What "black market" did kids at your school run?

In 7th-8th grade in a decent sized middle school in the midwest I started an illicit Bawls energy drink market by carting around ~4 at a time in my enormous cargo shorts. I'd buy a case of 30 from thinkgeek at around $1 or $1.50 a unit and resell them for $3.

My friend got in on the hustle shortly after; he had discovered the drink the same way I did and was thus up to speed on the economics and supply chain.
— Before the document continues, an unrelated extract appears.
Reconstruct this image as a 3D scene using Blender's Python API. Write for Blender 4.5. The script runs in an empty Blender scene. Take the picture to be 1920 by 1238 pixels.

It's hard to nail down exactly what drove the market in our middle school — it may have been that the blue glass bottles with the tactile beaded pattern looked cool, or it may have been that an energy drink (before they were all the rage) that marketed itself on dangerous levels of caffeine was edgy and certainly not parent-approved.

In any case, my friend and I found ourselves positioned as capitalist competitors. After a brief stint of undercutting one another and finding ways to add value to the bargain (my friend, cunningly, determined that carbonated beverages are best enjoyed cold; he started dealing out of a cooler in his locker), we individually determined that there must be a better way to proceed.

Slowly and surely realizing our position in the market as an effective oligopoly, and with no background in economics or history, we drew our plans against our peers. Two full grades before the US-mandated civics class that may have steered us otherwise, we agreed that it was mutually beneficial to set a price floor and nix the value-adds that caused us mild inconvenience.

I will never forget the horrified reaction from my grandmother as I regaled my family with our enterprising market manipulation. Price fixing was turpitudinous, reprehensible, and the cause of so many tears rolling down Uncle Sam's cheek.

My friend and I pressed onward, addicted to the $20-$30 return per case, addicted to the velcro wallets overflowing with $1 bills. Unfortunately it was not to last: our belligerent market had become ungainly, and an investigation into the source of all of this blue broken glass around the schoolgrounds eventually lead back to one of us.


I'll never forget the clarity we felt when we made our deal to manipulate the market together.

I think about it often when I'm paying my internet bill. It may be at a much larger scale, but I'm convinced a not insignificant portion of the world is run by the slick businessman version of a kid hustling uncomfortably warm Bawls in his cargo shorts in PE for $3 a pop, damned be the consumer.